Write the actual outline. By the time I’m done working with my index cards, I have a basic outline. I will often then take this working outline and write it out. Yes, it looks like rewriting, because I already have my points in order in the note cards. But repetition is your friend. The more times I touch my outline and make myself see and articulate it from start to finish, the better I get to know my book and all its ins and outs. I know the outline so well I almost don’t need to look at it anymore—but I always have it to reference as I work.
Your outline may change as you write. Mine always do. An outline isn’t a promise, and you aren’t beholden to it. No one is ever going to read it but you. If you start writing and a great idea pops up—run with it! Usually I wind up writing a second outline when I’m about halfway through the first draft and realize so many things have changed, I need to revisit all my planning. In GREENWICH, I had one plan for the last third of the novel and then scrapped it completely to try again. When I deviate from my outline, I stop to ask myself whether the outline is right, or the thing I’m writing. Sometimes I change what I’m writing to match the outline, because I think the outline is the path to follow and I’ve been veering in the wrong direction. Sometimes I change the outline because I’ve found a better direction. You can use the outline as a tool to help you get to know your story better. All that time thinking will only help you along the way.

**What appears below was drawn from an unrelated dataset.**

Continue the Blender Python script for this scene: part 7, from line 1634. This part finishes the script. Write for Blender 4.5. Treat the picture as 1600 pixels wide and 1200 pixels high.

And if you’ve already written something and are wondering how to reorganize it, I have a post on The Reverse Outline, a strategy that’s saved me more times than I can count:
If you find outlining cramps your creativity and doesn’t work for you, don’t do it. If you discover a different way to get your outline rolling, by all means do that instead. I hope something in here might be a useful tool for you, Pantser, as you experiment with a new process. No matter what works or what doesn’t, keep going!